# SUPPLIED MATERIAL:
-*-*-

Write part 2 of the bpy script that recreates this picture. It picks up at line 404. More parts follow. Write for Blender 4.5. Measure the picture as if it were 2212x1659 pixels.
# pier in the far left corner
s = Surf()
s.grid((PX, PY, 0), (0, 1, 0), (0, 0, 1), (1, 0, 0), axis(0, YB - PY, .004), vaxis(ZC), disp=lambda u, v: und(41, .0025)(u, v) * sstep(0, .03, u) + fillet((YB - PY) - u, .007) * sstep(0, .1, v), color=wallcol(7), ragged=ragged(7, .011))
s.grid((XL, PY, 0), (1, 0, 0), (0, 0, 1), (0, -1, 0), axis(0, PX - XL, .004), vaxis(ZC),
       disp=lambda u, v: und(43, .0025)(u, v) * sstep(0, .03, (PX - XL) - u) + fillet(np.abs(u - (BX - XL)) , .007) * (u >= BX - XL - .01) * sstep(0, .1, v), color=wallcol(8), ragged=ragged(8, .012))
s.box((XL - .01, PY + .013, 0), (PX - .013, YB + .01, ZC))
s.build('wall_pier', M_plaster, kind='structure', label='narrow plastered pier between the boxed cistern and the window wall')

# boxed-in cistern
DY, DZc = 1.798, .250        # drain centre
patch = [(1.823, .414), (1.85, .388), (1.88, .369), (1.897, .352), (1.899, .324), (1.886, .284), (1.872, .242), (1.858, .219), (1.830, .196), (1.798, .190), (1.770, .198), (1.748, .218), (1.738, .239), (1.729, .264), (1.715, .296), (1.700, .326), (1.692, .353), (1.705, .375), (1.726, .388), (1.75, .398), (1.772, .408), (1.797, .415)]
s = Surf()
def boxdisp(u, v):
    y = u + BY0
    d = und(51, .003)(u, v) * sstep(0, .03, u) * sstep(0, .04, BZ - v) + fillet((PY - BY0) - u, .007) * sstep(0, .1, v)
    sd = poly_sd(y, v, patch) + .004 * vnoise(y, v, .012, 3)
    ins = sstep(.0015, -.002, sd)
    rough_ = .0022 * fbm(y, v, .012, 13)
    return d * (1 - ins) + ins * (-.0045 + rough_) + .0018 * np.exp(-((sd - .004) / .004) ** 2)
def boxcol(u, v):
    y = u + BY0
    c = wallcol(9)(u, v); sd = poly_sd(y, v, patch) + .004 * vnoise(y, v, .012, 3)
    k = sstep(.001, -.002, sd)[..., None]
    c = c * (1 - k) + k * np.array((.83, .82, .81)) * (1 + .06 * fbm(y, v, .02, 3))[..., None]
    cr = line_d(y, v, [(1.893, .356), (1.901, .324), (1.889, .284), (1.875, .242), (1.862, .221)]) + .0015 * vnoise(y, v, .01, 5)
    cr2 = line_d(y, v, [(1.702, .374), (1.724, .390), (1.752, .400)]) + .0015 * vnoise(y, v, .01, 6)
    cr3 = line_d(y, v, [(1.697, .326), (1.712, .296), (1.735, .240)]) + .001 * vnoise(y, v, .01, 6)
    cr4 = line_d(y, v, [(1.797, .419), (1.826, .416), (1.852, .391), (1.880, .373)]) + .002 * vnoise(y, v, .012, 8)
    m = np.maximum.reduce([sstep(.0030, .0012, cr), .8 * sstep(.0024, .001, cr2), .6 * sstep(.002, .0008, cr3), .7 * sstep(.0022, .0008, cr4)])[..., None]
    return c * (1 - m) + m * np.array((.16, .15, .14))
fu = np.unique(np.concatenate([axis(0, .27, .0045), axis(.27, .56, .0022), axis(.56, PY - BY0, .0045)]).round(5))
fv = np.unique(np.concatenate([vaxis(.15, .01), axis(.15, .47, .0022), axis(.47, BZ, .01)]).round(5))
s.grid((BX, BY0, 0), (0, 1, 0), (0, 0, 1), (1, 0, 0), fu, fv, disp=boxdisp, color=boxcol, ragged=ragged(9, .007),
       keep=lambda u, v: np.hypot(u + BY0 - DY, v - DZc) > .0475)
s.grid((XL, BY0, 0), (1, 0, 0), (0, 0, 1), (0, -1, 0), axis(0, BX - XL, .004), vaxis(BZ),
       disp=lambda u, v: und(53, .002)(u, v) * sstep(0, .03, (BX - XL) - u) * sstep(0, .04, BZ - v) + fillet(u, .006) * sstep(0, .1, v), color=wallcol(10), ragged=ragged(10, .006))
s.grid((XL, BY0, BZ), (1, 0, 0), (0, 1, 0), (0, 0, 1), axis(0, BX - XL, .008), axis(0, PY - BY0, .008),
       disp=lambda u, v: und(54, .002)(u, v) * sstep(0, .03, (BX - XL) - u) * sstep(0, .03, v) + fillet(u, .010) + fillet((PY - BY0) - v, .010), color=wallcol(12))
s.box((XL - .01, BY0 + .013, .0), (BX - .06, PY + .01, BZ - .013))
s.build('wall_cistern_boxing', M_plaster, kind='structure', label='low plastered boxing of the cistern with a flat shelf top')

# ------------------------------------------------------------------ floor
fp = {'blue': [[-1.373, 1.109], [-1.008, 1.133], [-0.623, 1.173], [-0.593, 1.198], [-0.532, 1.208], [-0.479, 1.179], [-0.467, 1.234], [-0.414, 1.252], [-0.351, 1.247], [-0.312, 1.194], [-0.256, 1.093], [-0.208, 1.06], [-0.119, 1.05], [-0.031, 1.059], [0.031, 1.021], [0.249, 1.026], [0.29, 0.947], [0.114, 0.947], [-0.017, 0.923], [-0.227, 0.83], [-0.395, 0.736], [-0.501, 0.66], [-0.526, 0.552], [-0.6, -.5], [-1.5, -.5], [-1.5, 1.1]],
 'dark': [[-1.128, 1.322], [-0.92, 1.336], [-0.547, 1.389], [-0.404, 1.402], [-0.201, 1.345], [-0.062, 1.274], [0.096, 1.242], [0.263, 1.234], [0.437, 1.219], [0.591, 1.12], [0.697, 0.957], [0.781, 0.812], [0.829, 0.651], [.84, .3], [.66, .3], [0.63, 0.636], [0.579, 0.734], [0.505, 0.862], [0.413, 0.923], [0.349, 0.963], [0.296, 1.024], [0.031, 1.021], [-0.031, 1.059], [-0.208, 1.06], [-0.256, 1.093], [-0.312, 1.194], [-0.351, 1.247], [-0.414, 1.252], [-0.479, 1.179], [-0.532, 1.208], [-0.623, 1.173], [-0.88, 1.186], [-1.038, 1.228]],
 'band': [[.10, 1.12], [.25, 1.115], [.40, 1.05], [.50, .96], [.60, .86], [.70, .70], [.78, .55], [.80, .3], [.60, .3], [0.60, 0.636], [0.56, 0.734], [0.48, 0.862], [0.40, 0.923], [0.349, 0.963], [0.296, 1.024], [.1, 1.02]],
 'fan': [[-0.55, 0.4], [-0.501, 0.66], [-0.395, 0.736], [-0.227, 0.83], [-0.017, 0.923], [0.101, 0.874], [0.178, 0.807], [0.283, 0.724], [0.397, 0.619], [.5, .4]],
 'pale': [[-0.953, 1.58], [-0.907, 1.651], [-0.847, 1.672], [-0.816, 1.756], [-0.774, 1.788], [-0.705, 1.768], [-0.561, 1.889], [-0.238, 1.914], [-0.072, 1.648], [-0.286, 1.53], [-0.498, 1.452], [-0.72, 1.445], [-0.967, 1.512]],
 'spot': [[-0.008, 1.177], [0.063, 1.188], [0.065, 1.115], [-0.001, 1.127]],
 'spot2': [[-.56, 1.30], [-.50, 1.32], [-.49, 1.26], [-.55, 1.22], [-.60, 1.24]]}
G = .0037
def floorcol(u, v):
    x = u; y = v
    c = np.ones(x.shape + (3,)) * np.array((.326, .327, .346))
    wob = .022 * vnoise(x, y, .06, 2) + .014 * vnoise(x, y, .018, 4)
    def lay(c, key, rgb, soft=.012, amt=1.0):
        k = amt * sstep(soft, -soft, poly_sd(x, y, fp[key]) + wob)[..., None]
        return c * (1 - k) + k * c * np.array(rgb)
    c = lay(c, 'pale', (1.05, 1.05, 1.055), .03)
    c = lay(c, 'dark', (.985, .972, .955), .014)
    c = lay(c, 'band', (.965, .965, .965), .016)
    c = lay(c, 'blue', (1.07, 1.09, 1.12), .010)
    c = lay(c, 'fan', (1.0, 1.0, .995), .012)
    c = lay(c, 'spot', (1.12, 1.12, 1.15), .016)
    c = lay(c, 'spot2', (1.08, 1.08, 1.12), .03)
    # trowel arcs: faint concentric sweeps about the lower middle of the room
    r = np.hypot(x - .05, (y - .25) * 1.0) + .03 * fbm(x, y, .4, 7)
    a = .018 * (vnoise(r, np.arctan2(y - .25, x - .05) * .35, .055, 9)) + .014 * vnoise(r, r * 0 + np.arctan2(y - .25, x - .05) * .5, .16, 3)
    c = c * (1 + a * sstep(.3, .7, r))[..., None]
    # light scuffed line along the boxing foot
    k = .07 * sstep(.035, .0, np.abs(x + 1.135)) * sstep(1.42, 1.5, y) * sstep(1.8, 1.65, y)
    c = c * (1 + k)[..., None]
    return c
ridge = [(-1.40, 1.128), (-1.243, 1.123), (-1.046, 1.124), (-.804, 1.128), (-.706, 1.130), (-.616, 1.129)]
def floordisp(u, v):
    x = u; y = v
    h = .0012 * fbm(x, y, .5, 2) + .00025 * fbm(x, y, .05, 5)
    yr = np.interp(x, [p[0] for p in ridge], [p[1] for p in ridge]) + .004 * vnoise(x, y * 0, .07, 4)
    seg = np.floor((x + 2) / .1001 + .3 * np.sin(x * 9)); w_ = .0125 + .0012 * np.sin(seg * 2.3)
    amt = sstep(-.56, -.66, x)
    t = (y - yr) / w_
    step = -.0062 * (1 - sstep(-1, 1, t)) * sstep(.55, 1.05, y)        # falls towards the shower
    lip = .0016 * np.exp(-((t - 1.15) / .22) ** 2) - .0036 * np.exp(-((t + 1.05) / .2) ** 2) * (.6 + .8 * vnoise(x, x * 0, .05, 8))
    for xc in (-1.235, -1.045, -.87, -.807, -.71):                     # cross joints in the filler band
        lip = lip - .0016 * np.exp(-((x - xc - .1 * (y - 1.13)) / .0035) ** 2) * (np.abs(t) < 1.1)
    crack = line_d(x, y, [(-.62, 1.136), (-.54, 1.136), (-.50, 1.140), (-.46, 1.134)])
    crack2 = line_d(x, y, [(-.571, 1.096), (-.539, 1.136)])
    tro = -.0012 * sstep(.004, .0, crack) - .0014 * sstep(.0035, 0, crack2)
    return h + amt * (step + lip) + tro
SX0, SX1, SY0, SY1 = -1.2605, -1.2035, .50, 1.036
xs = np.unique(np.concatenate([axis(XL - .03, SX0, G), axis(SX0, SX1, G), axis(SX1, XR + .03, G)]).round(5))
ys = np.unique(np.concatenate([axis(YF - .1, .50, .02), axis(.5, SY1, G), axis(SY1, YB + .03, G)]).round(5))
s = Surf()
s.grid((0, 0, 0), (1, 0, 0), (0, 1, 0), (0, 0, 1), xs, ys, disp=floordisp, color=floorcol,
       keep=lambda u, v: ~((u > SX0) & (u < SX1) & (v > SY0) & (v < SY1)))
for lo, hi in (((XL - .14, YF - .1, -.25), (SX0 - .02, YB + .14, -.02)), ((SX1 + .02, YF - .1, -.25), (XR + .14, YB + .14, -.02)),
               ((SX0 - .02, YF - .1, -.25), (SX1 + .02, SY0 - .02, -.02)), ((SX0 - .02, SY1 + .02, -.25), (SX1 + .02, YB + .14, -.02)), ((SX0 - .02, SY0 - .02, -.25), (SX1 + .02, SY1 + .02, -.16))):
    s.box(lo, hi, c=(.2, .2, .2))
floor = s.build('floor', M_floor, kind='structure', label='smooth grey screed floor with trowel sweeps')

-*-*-

# TASK PROMPT:
From the first line of the data through the line with "s.build('wall_pier', M_plaster, kind='structure', label='narrow", quote each line exactly and add nothing else.

# TASK ANSWER:
Write part 2 of the bpy script that recreates this picture. It picks up at line 404. More parts follow. Write for Blender 4.5. Measure the picture as if it were 2212x1659 pixels.
# pier in the far left corner
s = Surf()
s.grid((PX, PY, 0), (0, 1, 0), (0, 0, 1), (1, 0, 0), axis(0, YB - PY, .004), vaxis(ZC), disp=lambda u, v: und(41, .0025)(u, v) * sstep(0, .03, u) + fillet((YB - PY) - u, .007) * sstep(0, .1, v), color=wallcol(7), ragged=ragged(7, .011))
s.grid((XL, PY, 0), (1, 0, 0), (0, 0, 1), (0, -1, 0), axis(0, PX - XL, .004), vaxis(ZC),
       disp=lambda u, v: und(43, .0025)(u, v) * sstep(0, .03, (PX - XL) - u) + fillet(np.abs(u - (BX - XL)) , .007) * (u >= BX - XL - .01) * sstep(0, .1, v), color=wallcol(8), ragged=ragged(8, .012))
s.box((XL - .01, PY + .013, 0), (PX - .013, YB + .01, ZC))
s.build('wall_pier', M_plaster, kind='structure', label='narrow plastered pier between the boxed cistern and the window wall')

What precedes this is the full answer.